Tuesday, May 4, 2010

The Find: The Right Type

This blue Smith Corona typewriter in the window of Papél, a stationery shop in Cobble Hill, Brooklyn, reminded me of the green one I used to use when I was a journalism student at the University of Missouri -- Columbia. I wasn't the first one to use it, since it had also belonged to my dad, who used it when he was in college.

I typed out so many term papers and writing assignments on that typewriter while sitting at the vintage desk I talked about in The Find: The Housing Works Book of Decorating With Thrift Shop Treasures, Flea Market Objects and Vintage Details.

I don't know if my dad still has that old typewriter, but my sister now has the old wooden desk in her home office. As I recounted in The Find, I bought that hulking piece of furniture at a thrift store in Independence, Missouri when I was 19 and hauled it home in a 1977 four-door, powder blue Chevy Chevette for my dad to lovingly refinish.

You can tell it's an exceptionally sturdy piece of furniture since I was able to sit right on top of it for the author photo that Bob Greenspan snapped for The Find.

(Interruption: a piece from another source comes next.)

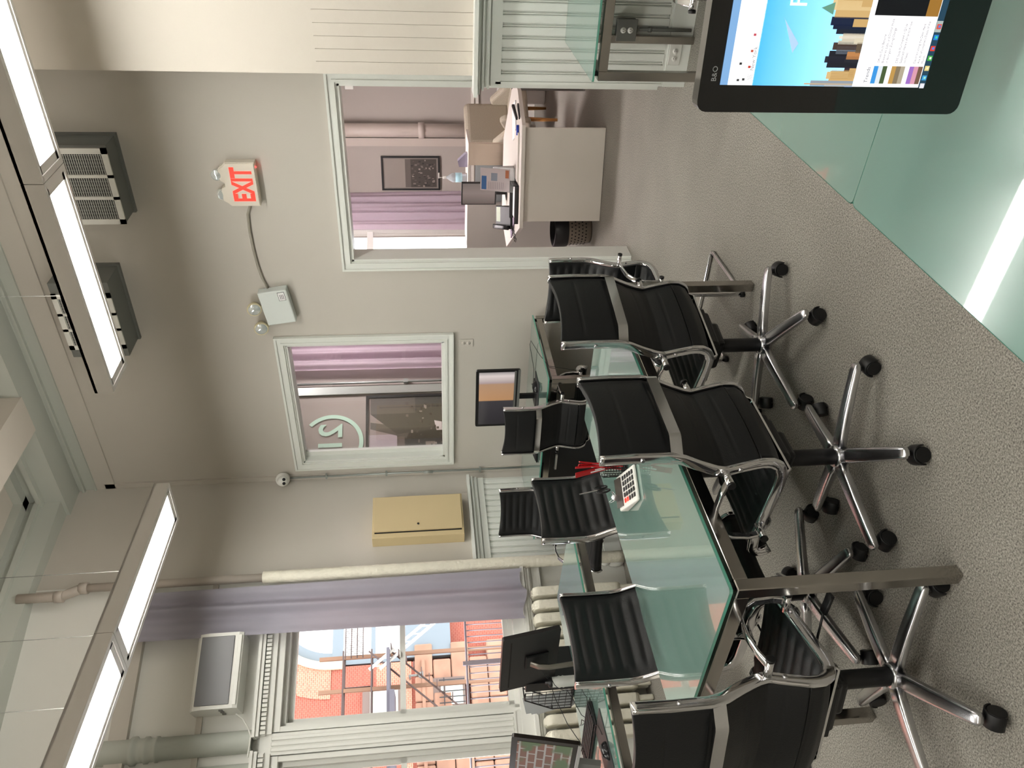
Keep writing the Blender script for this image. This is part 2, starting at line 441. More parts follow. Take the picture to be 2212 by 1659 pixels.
# closing walls, out of the picture
MB().box(4.1, 4.2, -3.2, YR+.3, 0, ZC).build('wall_right', M_wall, kind='structure')
MB().box(-8.0, 4.2, -3.2, -3.1, 0, ZC).build('wall_back', M_wall, kind='structure')

# cornice and coffered ceiling
b = MB()
def crown(path, steps):
    # path: inner line points (x,y) with inward normals handled by offset list
    for (z0, z1, d) in steps:
        for (p, q, n) in path:
            P = [(p[0], p[1], z0), (q[0], q[1], z0), (q[0]+n[0]*d, q[1]+n[1]*d, z0), (p[0]+n[0]*d, p[1]+n[1]*d, z0)]
            b.hexa([Vector(v) for v in P]+[Vector((v[0], v[1], z1)) for v in P])
STEP = ((4.37, 4.385, .035), (4.385, 4.46, .02), (4.46, 4.48, .05), (4.48, 4.51, .03))
LW = frame((-5.0, 5.05, 0), (-.1736, -.9848, 0), (.9848, -.1736, 0))
crown([((-5.0, YF), (4.2, YF), (0, -1))], STEP)
for z0, z1, d in STEP: b.box(0, 8.3, -.3, d, z0, z1, LW)
b.box(-5.3, 4.2, YF-.28, YF+.02, 4.51, ZC); b.box(-5.3, 4.2, YF-.33, YF, 4.66, 4.70); b.box(-5.3, 4.2, YF-.36, YF, 4.78, ZC)
b.box(0, 8.3, -.3, .34, 4.54, ZC, LW); b.box(0, 8.3, -.3, .38, 4.68, 4.72, LW); b.box(0, 8.3, -.3, .42, 4.78, ZC, LW)
b.build('trim_cornice', M_crown, kind='structure')
b = MB()
for x0 in (-3.95, -1.95, .05, 2.05):                                            # beams
    b.box(x0, x0+.32, -3.1, YF-.27, 4.50, ZC); b.box(x0-.04, x0+.36, -3.1, YF-.3, 4.66, 4.70); b.box(x0-.07, x0+.39, -3.1, YF-.3, 4.78, ZC)
for y0 in (2.6, .4, -1.8):
    b.box(-5.2, 4.2, y0, y0+.30, 4.53, ZC)
b.build('trim_ceiling_beams', M_ceil, kind='structure')

# ================================================================== NEXT ROOM
FL = frame((-6.3, 5.19, 0), (.377, .926, 0), (.926, -.377, 0))                   # its street side; x along, y into the room
b = MB(); b.box(-.4, 2.85, -.2, 0, 0, 3.6, FL); b.box(2.85, 4.6, -.2, 0, 0, .75, FL); b.box(2.85, 4.6, -.2, 0, 2.95, 3.6, FL); b.box(4.6, 5.4, -.2, 0, 0, 3.6, FL)
b.build('wall_reception_street', M_room, kind='structure')
b = MB(); b.box(2.85, 2.91, -.1, .02, .75, 2.95, FL); b.box(4.54, 4.6, -.1, .02, .75, 2.95, FL); b.box(2.85, 4.6, -.1, .02, 2.89, 2.95, FL); b.box(2.85, 4.6, -.1, .06, .72, .80, FL)
b.box(2.85, 4.6, -.08, -.02, 2.16, 2.24, FL); b.box(3.98, 4.05, -.08, -.02, .75, 2.95, FL)
wo = b.build('window_5', M_whitew, kind='structure')
MB().box(2.9, 4.56, -.055, -.05, .78, 2.92, FL).build('pane', M_pane, wo)
BF = frame((-2.6, 10.3, 0), (-.976, -.216, 0), (.216, -.976, 0))                 # back wall of the next room
MB().box(-2.0, 2.1, -.15, 0, 0, 3.6, BF).build('wall_reception_back', M_room, kind='structure')
b = MB(); b.box(-.3, 1.9, 0, .05, .80, .835, BF); b.box(-.3, 1.9, 0, .03, .74, .80, BF); b.box(-.3, 1.9, 0, .02, 0, .12, BF); b.build('trim_reception_chair_rail', M_lam, kind='structure')
b = MB(); b.box(-2.84, -.9, 10.0, 10.1, 0, 3.6); b.box(-1.40, -1.3, 5.19, 10.1, 0, 3.6); b.build('wall_reception_right', mat('pale_taupe_paint', 'c9beb8', .7), kind='structure')
MB().box(-7.3, -1.3, YF+T, 11.5, 3.5, 3.6).build('ceiling_reception', M_ceil, kind='structure')

# ================================================================== OFFICE CHAIR
def chair_profile():
    """(y,z) of the side rail, front of seat to top of back"""
    P = [(.245, .395), (.262, .415), (.262, .44), (.243, .457), (.18, .464), (.02, .452), (-.12, .446)]
    P = P[:-1]+[(-.085, .446)]
    P += [(-.130, .449), (-.162, .464), (-.180, .492), (-.182, .53)]
    P += [(-.166, .595), (-.151, .645), (-.157, .675), (-.182, .735), (-.214, .80), (-.224, .84), (-.226, .95), (-.222, 1.063)]
    return P
PR = chair_profile()
def prof_sample(n, i0=0, i1=None):
    pts = PR[i0:i1] if i1 else PR[i0:]
    L = [0]
    for a, c in zip(pts, pts[1:]): L.append(L[-1]+math.hypot(c[0]-a[0], c[1]-a[1]))
    out = []
    for k in range(n+1):
        t = L[-1]*k/n; j = 0
        while j < len(L)-2 and L[j+1] < t: j += 1
        f = (t-L[j])/(L[j+1]-L[j])
        y = pts[j][0]+(pts[j+1][0]-pts[j][0])*f; z = pts[j][1]+(pts[j+1][1]-pts[j][1])*f
        ty = pts[j+1][0]-pts[j][0]; tz = pts[j+1][1]-pts[j][1]; q = math.hypot(ty, tz)
        out.append((y, z, ty/q, tz/q, t))
    return out, L[-1]
def pad(i0, i1, w2, sag, pitch, amp):
    S, Ltot = prof_sample(96, i0, i1)
    mb = MB()
    NU, NV = len(S)-1, 20
    # smooth the tangents
    N = []
    for i in range(len(S)):
        ty = sum(S[max(0, min(NU, i+d))][2] for d in (-3, -2, -1, 0, 1, 2, 3)); tz = sum(S[max(0, min(NU, i+d))][3] for d in (-3, -2, -1, 0, 1, 2, 3))
        q = math.hypot(ty, tz); N.append((tz/q, -ty/q))                        # points to the sitter's side
    def f(side):
        def g(u, v):
            i = int(round(u*NU)); y, z, _, _, t = S[i]; ny, nz = N[i]
            x = (v*2-1)*w2; e = min(1, max(0, (w2-abs(x)-.03)/.02))
            bend = -sag*(1-(x/w2)**2)
            end = math.sin(pi*min(1, max(0, t/Ltot)))
            k = bend
            if side > 0: k += .009+e*(.004+amp*abs(math.sin(pi*t/pitch)))
            else: k += -.006-e*.0015*abs(math.sin(pi*t/(pitch*3)))
            if side < 0 and abs((t/(pitch*2.6)) % 1-.5) < .03: k += .0025*e
            # top edge dips in the middle
            dip = 0
            if u > .9 and i1 is None: dip = -.018*(1-(x/w2)**2)*(u-.9)/.1
            return Vector((x, y+ny*k, z+nz*k+dip))
        return g
    fr, bk = f(1), f(-1)
    A = [[mb.bm.verts.new(fr(i/NU, j/NV)) for j in range(NV+1)] for i in range(NU+1)]
    B = [[mb.bm.verts.new(bk(i/NU, j/NV)) for j in range(NV+1)] for i in range(NU+1)]
    for i in range(NU):
        for j in range(NV):
            mb.face([A[i][j], A[i+1][j], A[i+1][j+1], A[i][j+1]], True); mb.face([B[i][j], B[i][j+1], B[i+1][j+1], B[i+1][j]], True)
        mb.face([A[i][0], B[i][0], B[i+1][0], A[i+1][0]]); mb.face([A[i][NV], A[i+1][NV], B[i+1][NV], B[i][NV]])
    for j in range(NV):
        mb.face([A[0][j], A[0][j+1], B[0][j+1], B[0][j]]); mb.face([A[NU][j], B[NU][j], B[NU][j+1], A[NU][j+1]])
    return mb
W2 = .186
def seat_shell(t, blk):
    pad(0, 11, W2, .012, .047, .006).build('seat', blk, t)
    pad(10, None, W2, .022, .050, .007).build('backrest', blk, t)
    S, L_ = prof_sample(70)
    for sx in (-1, 1):
        pts = [(sx*.196, y, z) for y, z, *_ in S]
        b = MB(); b.sweep(pts, rrect(-.008, .008, -.019, .019, .006, 3), up=(1, 0, 0))
        rail = b.build('side_rail', M_chrome, t)
        b = MB()
        for yy, zz in ((-.164, .60), (-.225, .93), (.1, .458)): b = MB(); b.cyl((sx*.202, yy, zz), (sx*.210, yy, zz), .008, .006, 10); b.build('rail_screw', M_alu, rail)
    b = MB()                                                                    # bright bar across the back
    path = [(-.202, -.212, .820), (-.197, -.232, .820), (-.150, -.270, .820), (-.140, -.273, .820), (.140, -.273, .820), (.150, -.270, .820), (.197, -.232, .820), (.202, -.212, .820)]
    b.sweep(path, [(-.019, -.003), (.019, -.003), (.019, .003), (-.019, .003)], up=(0, 0, 1), smooth=False)
    b.build('back_stretcher', M_chrome, t)
    for yy in (.13, -.12): b = MB(); b.sweep([(-.196, yy, .438), (-.18, yy, .415), (.18, yy, .415), (.196, yy, .438)], [(-.012, -.004), (.012, -.004), (.012, .004), (-.012, .004)], up=(0, 1, 0), smooth=False); b.build('seat_stretcher', M_chrome, t)
    for sx in (-1, 1):
        b = MB(); X = sx*.236
        pth = [(X, -.152, .647), (X, -.10, .658), (X, -.03, .662), (X, .04, .652), (X, .09, .622), (X, .118, .578), (X, .125, .52), (X, .115, .476)]
        # smooth it
        pp = []
        for i in range(len(pth)-1):
            for k in range(4): pp.append(tuple(pth[i][q]+(pth[i+1][q]-pth[i][q])*k/4 for q in range(3)))
        pp.append(pth[-1])
        b.sweep(pp, rrect(-.013, .013, -.006, .006, .005, 3), up=(1, 0, 0))
        b.cyl((sx*.196, -.152, .647), (sx*.256, -.152, .647), .0125, seg=14); b.cyl((sx*.196, .114, .470), (sx*.256, .114, .470), .0125, seg=14)
        arm = b.build('armrest', M_chrome, t)
        for yy, zz in ((-.152, .647), (.114, .470)): b = MB(); b.cyl((sx*.256, yy, zz), (sx*.265, yy, zz), .0135, seg=14); b.build('end_cap', M_plastic, arm)
def caster(t, x, y, a):
    b = MB(); Mx = Matrix.Translation((x, y, 0)) @ Matrix.Rotation(a, 4, 'Z')
    for s in (-1, 1):
        c0 = Mx @ Vector((.008, s*.005, .0275)); c1 = Mx @ Vector((.008, s*.023, .0275))
        b.cyl(c0, c1, .0275, .0255, 20)
    o = b.build('caster', M_plastic, t)
    b = MB(); b.cyl(Mx @ Vector((0, 0, .04)), Mx @ Vector((0, 0, .078)), .009, seg=10)
    b.sweep([Mx @ Vector((.008+.031*cos(R_(q)), 0, .0275+.031*sin(R_(q)))) for q in range(-10, 200, 15)], rrect(-.024, .024, -.003, .003, .002, 2), up=Mx.to_3x3() @ Vector((0, 1, 0)))
    b.build('caster_hood', M_plastic, o)
def office_chair(name, label, base_rot=0):
    t = thing(name, label, 'chair'); seat_shell(t, M_blk)
    b = MB()                                                                    # tilt mechanism
    b.box(-.10, .10, -.11, .13, .365, .415, bev=.014); b.box(-.065, .065, -.08, .08, .325, .368, bev=.014)
    b.box(-.10, .10, -.125, -.105, .39, .415, bev=.004); b.cyl((0, .13, .395), (0, .19, .395), .022, seg=14)
    me = b.build('tilt_mechanism', M_plastic, t)
    b = MB(); b.tube([(.07, .03, .39), (.15, .04, .388), (.24, .05, .38)], .004, 8); b.sweep([(.235, .05, .38), (.27, .053, .372), (.30, .055, .366)], rrect(-.016, .016, -.006, .006, .004, 3), up=(0, 1, 0)); b.build('lever', M_plastic, me)
    b = MB(); b.lathe([(0, .11), (.030, .11), (.030, .30), (.026, .305), (.026, .35), (0, .35)], seg=20); b.build('gas_column', M_plastic, t)
    b = MB(); b.lathe([(0, .095), (.035, .095), (.042, .105), (.042, .135), (.036, .145), (0, .145)], seg=24)
    for k in range(5):
        a = base_rot+2*pi*k/5
        pts = [(cos(a)*r, sin(a)*r, z) for r, z in ((.02, .122), (.08, .118), (.16, .108), (.25, .094), (.31, .084), (.33, .080), (.338, .078))]
        b.sweep(pts, rrect(-.017, .015, -.025, .025, .012, 5), up=(0, 0, 1), scale=[1.05, 1.05, 1.0, .92, .86, .75, .4])
    b.build('star_base', M_alu, t)
    for k in range(5):
        a = base_rot+2*pi*k/5; caster(t, cos(a)*.318, sin(a)*.318, a+.8+1.3*k)
    return t
def face(o, x, y, dx, dy, z=0):
    o.location = (x, y, z); o.rotation_euler = (0, 0, math.atan2(-dx, dy))
def cantilever_chair(name, label):
    t = thing(name, label, 'chair'); seat_shell(t, M_blk)
    pts = [(.19, .17, .43), (.205, .20, .40), (.21, .21, .37), (.21, .215, .06), (.21, .205, .03), (.21, .17, .015), (.21, -.25, .015), (.205, -.275, .015), (.18, -.285, .015)]
    full = pts+[(-x, y, z) for x, y, z in pts[::-1]]
    b = MB(); b.tube(full, .0115, 12); base = b.build('cantilever_base', M_chrome, t)
    b = MB()
    for x, y in ((.20, -.262), (-.20, -.262), (.205, .205), (-.205, .205)): b = MB(); b.lathe([(0, 0), (.016, 0), (.018, .01), (.016, .022), (0, .024)], Matrix.Translation((x, y, .001)), 12); b.build('glide', M_plastic, base)
    return t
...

Always Frugal, Always Fabulous,

The Elegant Thrifter


  1. I love all the memories your posts evoke.

  2. Hi Stan,
    I have three vintage typewriters and love them all for various reasons. The oldest just looks so cool sitting as part of a vignette in the lake house...love its form. The second one has wonderful type...love to use it to type words for art projects and stuff. The third one is just like the one I had in college back in the early 70's....nostalgia...I certainly remember typing all those old papers...AND, my husband's papers too! Thanks for the trip down memory lane! Stay well!
    :) Laura

  3. Isn't it funny when we look back at our university days and realize just how time has changed? I plugged away on a word processor and I think how funny it is that I didn't have a computer!

    I'm a huge fan of vintage type writers, they make excellent funky decor items for a home! Last year when my 16 year old nephew from Oklahoma was visiting me in Europe, he started typing his Great American Novel on a 1945 model and now 2 years later he's almost completed his work of art on the vintage type writer he bought when he returned home to America. He says he just feels like Fitzgerld when he hears the clickity-clack of the keys and it's so much more inspiring to write on that the modern day computer!